Corrective reading programs in secondary schools are likely to take the form of classes, grouped homogeneously according to ability or reading laboratories which often are essentially classes where students work at learning stations according to individually prescribed reading movement programs. In either case, the teachers in these classes are likely to be reading specialists.
Content area teachers can do a great deal to help corrective readers understand their assignments and as a byproduct improve their basic reading skills. The following suggestions will be helpful to secondary school content area teachers who want to help corrective readers.
- Know the reading abilities of the students to whom reading assignments are made. Make realistic assignments in terms of how materials is assigned and the difficulty level.
- Prepare and motivate students for the assigned reading materials,
- Try to interest students in reading the assigned sections,
- Have the students read the selection in chunks, pausing at specified transitional spots to answer assigned questions.

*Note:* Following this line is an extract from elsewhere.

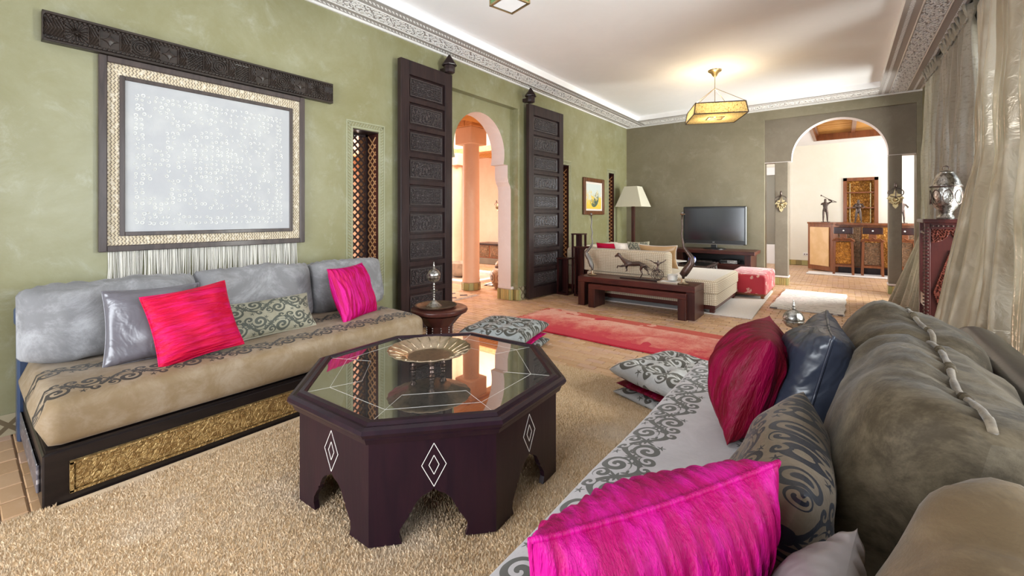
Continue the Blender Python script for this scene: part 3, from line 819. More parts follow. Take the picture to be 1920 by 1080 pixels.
# ================================================================ BAR ROOM beyond the far arch
BY = 12.95
struct('wall_bar_far', MB().box(-3.6, .02, BY, BY+.3, 0, 3.3).box(.02, .66, BY, BY+.3, 0, .98).box(.02, .66, BY, BY+.3, 2.14, 3.3).box(.02, .66, BY+.26, BY+.3, .98, 2.14).box(.66, 4.4, BY, BY+.3, 0, 3.3), M['barwall'])
struct('wall_bar_left', MB().box(-3.7, -3.5, YF+.32, 9.9, 0, 3.3).box(-3.7, -3.5, 11.6, BY, 0, 3.3).box(-3.7, -3.5, 9.9, 11.6, 2.6, 3.3), M['barwall'])
struct('wall_bar_right', MB().box(4.2, 4.4, YF+.32, BY, 0, 3.3), M['barwall'])
BXH = (-.52, 1.3, 9.75, 12.25)
cb = MB()
for r in ((-3.6, BXH[0], YF+.3, BY), (BXH[1], 4.3, YF+.3, BY), (BXH[0], BXH[1], YF+.3, BXH[2]), (BXH[0], BXH[1], BXH[3], BY)): cb.box(*r, 3.0, 3.12)
struct('ceiling_bar', cb, M['white']); cbo = bpy.data.objects['ceiling_bar']
MB().box(BXH[0]-.1, BXH[1]+.1, BXH[2]-.1, BXH[3]+.1, 3.26, 3.3).box(BXH[0]-.1, BXH[1]+.1, BXH[3], BXH[3]+.1, 3.12, 3.26).box(BXH[0]-.1, BXH[1]+.1, BXH[2]-.1, BXH[2], 3.12, 3.26).box(BXH[0]-.1, BXH[0], BXH[2], BXH[3], 3.12, 3.26).box(BXH[1], BXH[1]+.1, BXH[2], BXH[3], 3.12, 3.26).build('lath_backing', M['honeywood'], cbo)
lb = MB().tube([(0, 0, 0), (1, 0, 0)], .026, 7); me_l2 = bpy.data.meshes.new('lath'); me_l2.from_pydata(lb.v, [], lb.f); me_l2.materials.append(M['honeywood'])
for k in range(22):
    yy = BXH[2]+.05+k*(BXH[3]-BXH[2]-.1)/21
    piece(me_l2, 'lath', cbo, (BXH[0]-.05, yy, 3.22+random.uniform(-.006, .006)), (0, 0, random.uniform(-.012, .012)), (1.9, 1, random.uniform(.85, 1.15)))
for x0 in (-.5, .16, .84): MB().box(x0, x0+.07, BXH[2], BXH[3], 3.10, 3.19).build('joist', M['barwood'], cbo)
rb = MB(); rb.box(BXH[0]-.01, BXH[0]+.05, BXH[2], BXH[3], 2.985, 3.13); rb.box(BXH[0], BXH[1], BXH[3]-.05, BXH[3]+.01, 2.985, 3.13); rb.box(BXH[1]-.05, BXH[1]+.01, BXH[2], BXH[3], 2.985, 3.13); rb.build('ceiling_edge_beam', M['barwood'], cbo)
plinth('baseboard_bar', -3.4, -.45, BY-.02, BY, .13, sides='S', tw=.12)
# socket
t = thing('wall_socket', 'white double power socket low on the bar room wall', 'socket', (-.72, BY, .28))
MB().box(-.055, .055, -.012, 0, -.035, .035, .003).build('plate', M['white'], t)
q = MB()
for sx in (-.025, .025): q.lathe([(.016, -.014), (.016, -.011)], (sx, 0, 0), 12, axis='y')
q.build('outlet', M['pillar'], t)
# switch on left wall by right door leaf
t = thing('light_switch', 'white light switch on the green wall right of the right-hand door leaf', 'switch', (XL, 6.10, 1.12))
MB().box(0, .01, -.04, .04, -.04, .04, .003).build('plate', M['white'], t); MB().box(.01, .015, -.02, .02, -.02, .02, .002).build('rocker', M['white'], t)
# glazed white door in the left slot
t = bpy.data.objects.new('door_2', None); COL.objects.link(t); t.location = (-1.62, BY-.03, 0); t['kind'] = 'structure'
d = MB()
for a, b, c, e in ((-.5, -.42, 0, 2.5), (.42, .5, 0, 2.5), (-.5, .5, 2.42, 2.5), (-.42, -.30, 0, 2.42), (.30, .42, 0, 2.42), (-.30, .30, 0, .5), (-.30, .30, 2.3, 2.42)): d.box(a, b, -.03, .02, c, e)
d.build('door_frame', M['white'], t); MB().box(-.30, .30, -.01, 0, .5, 2.3).build('pane', M['glass'], t)
# alcove shelving
t = thing('wall_shelving', 'chestnut wood shelf unit with amber embossed back in the wall behind the bar', 'shelving', (.34, BY+.02, .98))
f = MB(); W2 = .32; H2 = 1.16
for a, b in ((-W2, -W2+.07), (W2-.07, W2)): f.box(a, b, -.05, .22, 0, H2)
f.box(-W2, W2, -.05, .22, H2-.07, H2); f.box(-W2, W2, -.05, .22, 0, .03); f.build('frame', M['barwood'], t)
MB().box(-W2, W2, .19, .22, 0, H2).build('back_panel', M['amber'], t)
for zz in (.44, .80): MB().box(-W2+.05, W2-.05, -.03, .2, zz, zz+.025).build('shelf', M['barwood'], t)
q = MB(); q.box(-W2+.12, W2-.12, .17, .19, .08, .1); q.box(-W2+.12, -W2+.14, .17, .19, .08, H2-.12); q.box(W2-.14, W2-.12, .17, .19, .08, H2-.12); q.build('inner_trim', M['brass'], t)
# bar counter
t = thing('bar_counter', 'chestnut bar counter with padded gold end panel and embossed copper front', 'bar', (0, 0, 0))
E0, E1 = Vector((-.63, 12.10, 0)), Vector((-.16, 11.66, 0))    # end panel runs obliquely
th = (E1-E0).normalized(); nn = Vector((-th.y, th.x, 0))*-1
def obl(s0, s1, d0, d1, z0, z1, mb=None):
    mb = mb or MB(); pts = [E0+th*s+Vector((-th.y, th.x, 0))*d for s, d in ((s0, d0), (s1, d0), (s1, d1), (s0, d1))]
    return mb.prism([(p.x, p.y) for p in pts], z0, z1)
L = (E1-E0).length
obl(0, L, 0, .42, .02, 1.06).build('end_unit', M['barwood'], t)
obl(.07, L-.08, -.025, .0, .12, .99).build('padded_panel', M['goldsatin'], t, bevel=.012)
obl(-.01, L+.01, -.02, .44, 1.06, 1.10).build('end_cap', M['barwood'], t, bevel=.01)
MB().box(-.16, 2.3, 11.78, 12.1, .10, 1.04).build('counter_body', M['barwood'], t)
x = -.13; k = 0
while x < 2.2:
    MB().box(x, x+.44, 11.755, 11.785, .16, 1.0, .004).build('front_panel', [M['brownemb'], M['amber'], M['brownemb']][k % 3], t); x += .46; k += 1
MB().box(-.18, 2.35, 11.70, 12.15, 1.04, 1.085, .008).build('countertop', M['barwood'], t)
MB().box(-.16, 2.3, 11.76, 11.8, .02, .13).build('kickboard', M['darkwood'], t)
MB().box(-.16, 2.3, 11.765, 12.08, 0, .03).build('footing', M['darkwood'], t)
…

- Have students write two or three sentences immediately after finishing a reading assignment that summarize the selection, raise questions about the ideas in the selection. Use these sentences for post reading discussion.
- Organize small (3 to 5 students) discussion groups for post reading discussion of questions or issues that require more divergent than convergent thinking. Providing instruction and reading assistance for corrective readers is an important responsibility for administrators, teachers and reading specialists in elementary and secondary schools. The special help these mildly disabled readers received may enable them to avoid the need for remedial reading instruction which is more costly in terms of the school’s resources and the students’ personal resources.
Reading is a fundamental concept that needs to be taught and reinforced at all times.